**Exercise goal:** Retype all of the entries word for word.

**Data listing:**
· · · · ·

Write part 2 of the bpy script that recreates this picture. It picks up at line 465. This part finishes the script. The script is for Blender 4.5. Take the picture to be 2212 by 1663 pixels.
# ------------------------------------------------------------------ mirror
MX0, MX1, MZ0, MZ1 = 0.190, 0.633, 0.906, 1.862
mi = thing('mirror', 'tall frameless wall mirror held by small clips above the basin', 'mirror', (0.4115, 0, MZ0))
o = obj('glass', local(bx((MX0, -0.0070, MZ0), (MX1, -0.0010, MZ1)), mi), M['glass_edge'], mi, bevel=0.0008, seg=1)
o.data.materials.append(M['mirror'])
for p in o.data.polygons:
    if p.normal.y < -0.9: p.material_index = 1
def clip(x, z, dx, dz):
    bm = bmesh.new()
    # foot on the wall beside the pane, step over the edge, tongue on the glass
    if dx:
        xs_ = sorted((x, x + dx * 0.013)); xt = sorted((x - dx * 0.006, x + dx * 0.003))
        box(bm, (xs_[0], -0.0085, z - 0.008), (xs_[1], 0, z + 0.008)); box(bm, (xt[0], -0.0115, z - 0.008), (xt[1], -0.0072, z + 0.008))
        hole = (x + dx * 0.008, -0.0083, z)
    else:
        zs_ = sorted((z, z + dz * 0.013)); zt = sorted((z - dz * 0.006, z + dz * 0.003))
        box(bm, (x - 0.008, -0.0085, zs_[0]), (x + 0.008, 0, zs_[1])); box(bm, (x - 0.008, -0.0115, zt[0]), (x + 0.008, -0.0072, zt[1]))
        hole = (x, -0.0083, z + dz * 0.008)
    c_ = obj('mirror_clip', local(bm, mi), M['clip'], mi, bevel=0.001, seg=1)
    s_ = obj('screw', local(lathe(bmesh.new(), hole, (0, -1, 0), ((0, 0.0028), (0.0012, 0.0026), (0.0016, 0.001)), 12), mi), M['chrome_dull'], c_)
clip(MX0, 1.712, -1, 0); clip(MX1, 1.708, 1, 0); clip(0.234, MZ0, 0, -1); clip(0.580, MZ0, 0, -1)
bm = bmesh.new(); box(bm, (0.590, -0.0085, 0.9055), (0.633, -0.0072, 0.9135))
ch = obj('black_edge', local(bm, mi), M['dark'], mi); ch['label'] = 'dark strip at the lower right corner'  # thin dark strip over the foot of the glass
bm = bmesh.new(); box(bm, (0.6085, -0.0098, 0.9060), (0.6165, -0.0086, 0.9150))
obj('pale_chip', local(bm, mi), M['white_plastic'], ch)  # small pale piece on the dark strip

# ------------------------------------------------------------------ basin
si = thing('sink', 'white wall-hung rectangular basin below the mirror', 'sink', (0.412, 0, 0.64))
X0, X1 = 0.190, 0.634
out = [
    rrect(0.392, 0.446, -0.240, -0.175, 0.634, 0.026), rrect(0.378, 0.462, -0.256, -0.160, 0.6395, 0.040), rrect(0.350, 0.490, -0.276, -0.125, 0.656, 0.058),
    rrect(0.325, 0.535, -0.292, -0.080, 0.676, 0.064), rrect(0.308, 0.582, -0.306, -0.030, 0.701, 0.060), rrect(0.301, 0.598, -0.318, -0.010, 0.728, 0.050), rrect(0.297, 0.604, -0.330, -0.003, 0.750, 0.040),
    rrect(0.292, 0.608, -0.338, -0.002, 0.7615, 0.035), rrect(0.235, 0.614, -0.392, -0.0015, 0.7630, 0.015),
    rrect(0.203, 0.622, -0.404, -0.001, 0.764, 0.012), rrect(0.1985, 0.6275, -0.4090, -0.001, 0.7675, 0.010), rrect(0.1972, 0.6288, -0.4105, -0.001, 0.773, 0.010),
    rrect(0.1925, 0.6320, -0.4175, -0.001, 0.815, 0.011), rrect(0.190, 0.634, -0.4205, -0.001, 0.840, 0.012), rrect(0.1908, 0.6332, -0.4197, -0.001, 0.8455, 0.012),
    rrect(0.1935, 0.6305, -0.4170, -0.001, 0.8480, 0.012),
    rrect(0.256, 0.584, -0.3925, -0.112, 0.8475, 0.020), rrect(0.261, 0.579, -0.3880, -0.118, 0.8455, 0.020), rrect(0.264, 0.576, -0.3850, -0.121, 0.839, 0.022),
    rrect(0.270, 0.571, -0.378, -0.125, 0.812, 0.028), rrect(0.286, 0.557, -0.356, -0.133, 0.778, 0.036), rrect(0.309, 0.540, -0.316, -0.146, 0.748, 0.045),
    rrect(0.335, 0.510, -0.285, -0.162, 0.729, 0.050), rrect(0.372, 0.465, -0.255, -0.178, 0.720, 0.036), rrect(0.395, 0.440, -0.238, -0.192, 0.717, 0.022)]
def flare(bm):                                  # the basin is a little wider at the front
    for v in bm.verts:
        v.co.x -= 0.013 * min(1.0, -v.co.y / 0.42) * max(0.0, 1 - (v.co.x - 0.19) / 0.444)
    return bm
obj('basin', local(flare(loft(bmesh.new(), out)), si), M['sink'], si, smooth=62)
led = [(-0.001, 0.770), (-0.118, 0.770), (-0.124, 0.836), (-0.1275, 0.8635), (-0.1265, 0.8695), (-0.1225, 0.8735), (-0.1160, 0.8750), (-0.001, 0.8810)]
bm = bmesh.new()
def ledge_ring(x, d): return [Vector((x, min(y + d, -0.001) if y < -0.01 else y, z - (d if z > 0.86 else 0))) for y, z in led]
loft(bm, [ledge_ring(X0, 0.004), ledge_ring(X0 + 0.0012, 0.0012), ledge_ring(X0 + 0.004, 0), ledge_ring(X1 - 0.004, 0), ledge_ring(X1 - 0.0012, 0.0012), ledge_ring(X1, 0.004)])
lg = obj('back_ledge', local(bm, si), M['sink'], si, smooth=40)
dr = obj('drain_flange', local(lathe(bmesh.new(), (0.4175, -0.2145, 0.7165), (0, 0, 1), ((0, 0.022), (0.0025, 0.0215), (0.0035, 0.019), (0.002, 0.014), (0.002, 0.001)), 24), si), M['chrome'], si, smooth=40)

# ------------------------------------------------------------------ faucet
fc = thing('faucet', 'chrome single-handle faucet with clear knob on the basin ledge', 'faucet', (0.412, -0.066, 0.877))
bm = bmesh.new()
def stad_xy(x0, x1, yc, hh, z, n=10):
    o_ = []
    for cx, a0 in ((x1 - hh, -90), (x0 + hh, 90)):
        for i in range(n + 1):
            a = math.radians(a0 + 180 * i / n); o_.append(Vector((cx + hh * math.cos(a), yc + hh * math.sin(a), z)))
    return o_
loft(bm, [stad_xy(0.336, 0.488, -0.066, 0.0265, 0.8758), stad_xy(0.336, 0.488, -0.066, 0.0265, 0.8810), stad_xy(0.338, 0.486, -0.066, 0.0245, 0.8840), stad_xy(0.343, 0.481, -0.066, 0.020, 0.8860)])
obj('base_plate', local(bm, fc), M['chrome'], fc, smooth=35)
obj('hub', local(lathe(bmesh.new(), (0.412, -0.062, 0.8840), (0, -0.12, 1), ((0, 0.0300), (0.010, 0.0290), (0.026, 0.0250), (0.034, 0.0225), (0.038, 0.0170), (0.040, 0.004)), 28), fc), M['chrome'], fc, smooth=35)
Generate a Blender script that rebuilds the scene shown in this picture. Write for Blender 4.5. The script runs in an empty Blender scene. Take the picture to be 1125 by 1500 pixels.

· · · · ·

**Written response:**
Write part 2 of the bpy script that recreates this picture. It picks up at line 465. This part finishes the script. The script is for Blender 4.5. Take the picture to be 2212 by 1663 pixels.
# ------------------------------------------------------------------ mirror
MX0, MX1, MZ0, MZ1 = 0.190, 0.633, 0.906, 1.862
mi = thing('mirror', 'tall frameless wall mirror held by small clips above the basin', 'mirror', (0.4115, 0, MZ0))
o = obj('glass', local(bx((MX0, -0.0070, MZ0), (MX1, -0.0010, MZ1)), mi), M['glass_edge'], mi, bevel=0.0008, seg=1)
o.data.materials.append(M['mirror'])
for p in o.data.polygons:
    if p.normal.y < -0.9: p.material_index = 1
def clip(x, z, dx, dz):
    bm = bmesh.new()
    # foot on the wall beside the pane, step over the edge, tongue on the glass
    if dx:
        xs_ = sorted((x, x + dx * 0.013)); xt = sorted((x - dx * 0.006, x + dx * 0.003))
        box(bm, (xs_[0], -0.0085, z - 0.008), (xs_[1], 0, z + 0.008)); box(bm, (xt[0], -0.0115, z - 0.008), (xt[1], -0.0072, z + 0.008))
        hole = (x + dx * 0.008, -0.0083, z)
    else:
        zs_ = sorted((z, z + dz * 0.013)); zt = sorted((z - dz * 0.006, z + dz * 0.003))
        box(bm, (x - 0.008, -0.0085, zs_[0]), (x + 0.008, 0, zs_[1])); box(bm, (x - 0.008, -0.0115, zt[0]), (x + 0.008, -0.0072, zt[1]))
        hole = (x, -0.0083, z + dz * 0.008)
    c_ = obj('mirror_clip', local(bm, mi), M['clip'], mi, bevel=0.001, seg=1)
    s_ = obj('screw', local(lathe(bmesh.new(), hole, (0, -1, 0), ((0, 0.0028), (0.0012, 0.0026), (0.0016, 0.001)), 12), mi), M['chrome_dull'], c_)
clip(MX0, 1.712, -1, 0); clip(MX1, 1.708, 1, 0); clip(0.234, MZ0, 0, -1); clip(0.580, MZ0, 0, -1)
bm = bmesh.new(); box(bm, (0.590, -0.0085, 0.9055), (0.633, -0.0072, 0.9135))
ch = obj('black_edge', local(bm, mi), M['dark'], mi); ch['label'] = 'dark strip at the lower right corner'  # thin dark strip over the foot of the glass
bm = bmesh.new(); box(bm, (0.6085, -0.0098, 0.9060), (0.6165, -0.0086, 0.9150))
obj('pale_chip', local(bm, mi), M['white_plastic'], ch)  # small pale piece on the dark strip

# ------------------------------------------------------------------ basin
si = thing('sink', 'white wall-hung rectangular basin below the mirror', 'sink', (0.412, 0, 0.64))
X0, X1 = 0.190, 0.634
out = [
    rrect(0.392, 0.446, -0.240, -0.175, 0.634, 0.026), rrect(0.378, 0.462, -0.256, -0.160, 0.6395, 0.040), rrect(0.350, 0.490, -0.276, -0.125, 0.656, 0.058),
    rrect(0.325, 0.535, -0.292, -0.080, 0.676, 0.064), rrect(0.308, 0.582, -0.306, -0.030, 0.701, 0.060), rrect(0.301, 0.598, -0.318, -0.010, 0.728, 0.050), rrect(0.297, 0.604, -0.330, -0.003, 0.750, 0.040),
    rrect(0.292, 0.608, -0.338, -0.002, 0.7615, 0.035), rrect(0.235, 0.614, -0.392, -0.0015, 0.7630, 0.015),
    rrect(0.203, 0.622, -0.404, -0.001, 0.764, 0.012), rrect(0.1985, 0.6275, -0.4090, -0.001, 0.7675, 0.010), rrect(0.1972, 0.6288, -0.4105, -0.001, 0.773, 0.010),
    rrect(0.1925, 0.6320, -0.4175, -0.001, 0.815, 0.011), rrect(0.190, 0.634, -0.4205, -0.001, 0.840, 0.012), rrect(0.1908, 0.6332, -0.4197, -0.001, 0.8455, 0.012),
    rrect(0.1935, 0.6305, -0.4170, -0.001, 0.8480, 0.012),
    rrect(0.256, 0.584, -0.3925, -0.112, 0.8475, 0.020), rrect(0.261, 0.579, -0.3880, -0.118, 0.8455, 0.020), rrect(0.264, 0.576, -0.3850, -0.121, 0.839, 0.022),
    rrect(0.270, 0.571, -0.378, -0.125, 0.812, 0.028), rrect(0.286, 0.557, -0.356, -0.133, 0.778, 0.036), rrect(0.309, 0.540, -0.316, -0.146, 0.748, 0.045),
    rrect(0.335, 0.510, -0.285, -0.162, 0.729, 0.050), rrect(0.372, 0.465, -0.255, -0.178, 0.720, 0.036), rrect(0.395, 0.440, -0.238, -0.192, 0.717, 0.022)]
def flare(bm):                                  # the basin is a little wider at the front
    for v in bm.verts:
        v.co.x -= 0.013 * min(1.0, -v.co.y / 0.42) * max(0.0, 1 - (v.co.x - 0.19) / 0.444)
    return bm
obj('basin', local(flare(loft(bmesh.new(), out)), si), M['sink'], si, smooth=62)
led = [(-0.001, 0.770), (-0.118, 0.770), (-0.124, 0.836), (-0.1275, 0.8635), (-0.1265, 0.8695), (-0.1225, 0.8735), (-0.1160, 0.8750), (-0.001, 0.8810)]
bm = bmesh.new()
def ledge_ring(x, d): return [Vector((x, min(y + d, -0.001) if y < -0.01 else y, z - (d if z > 0.86 else 0))) for y, z in led]
loft(bm, [ledge_ring(X0, 0.004), ledge_ring(X0 + 0.0012, 0.0012), ledge_ring(X0 + 0.004, 0), ledge_ring(X1 - 0.004, 0), ledge_ring(X1 - 0.0012, 0.0012), ledge_ring(X1, 0.004)])
lg = obj('back_ledge', local(bm, si), M['sink'], si, smooth=40)
dr = obj('drain_flange', local(lathe(bmesh.new(), (0.4175, -0.2145, 0.7165), (0, 0, 1), ((0, 0.022), (0.0025, 0.0215), (0.0035, 0.019), (0.002, 0.014), (0.002, 0.001)), 24), si), M['chrome'], si, smooth=40)

# ------------------------------------------------------------------ faucet
fc = thing('faucet', 'chrome single-handle faucet with clear knob on the basin ledge', 'faucet', (0.412, -0.066, 0.877))
bm = bmesh.new()
def stad_xy(x0, x1, yc, hh, z, n=10):
    o_ = []
    for cx, a0 in ((x1 - hh, -90), (x0 + hh, 90)):
        for i in range(n + 1):
            a = math.radians(a0 + 180 * i / n); o_.append(Vector((cx + hh * math.cos(a), yc + hh * math.sin(a), z)))
    return o_
loft(bm, [stad_xy(0.336, 0.488, -0.066, 0.0265, 0.8758), stad_xy(0.336, 0.488, -0.066, 0.0265, 0.8810), stad_xy(0.338, 0.486, -0.066, 0.0245, 0.8840), stad_xy(0.343, 0.481, -0.066, 0.020, 0.8860)])
obj('base_plate', local(bm, fc), M['chrome'], fc, smooth=35)
obj('hub', local(lathe(bmesh.new(), (0.412, -0.062, 0.8840), (0, -0.12, 1), ((0, 0.0300), (0.010, 0.0290), (0.026, 0.0250), (0.034, 0.0225), (0.038, 0.0170), (0.040, 0.004)), 28), fc), M['chrome'], fc, smooth=35)
Generate a Blender script that rebuilds the scene shown in this picture. Write for Blender 4.5. The script runs in an empty Blender scene. Take the picture to be 1125 by 1500 pixels.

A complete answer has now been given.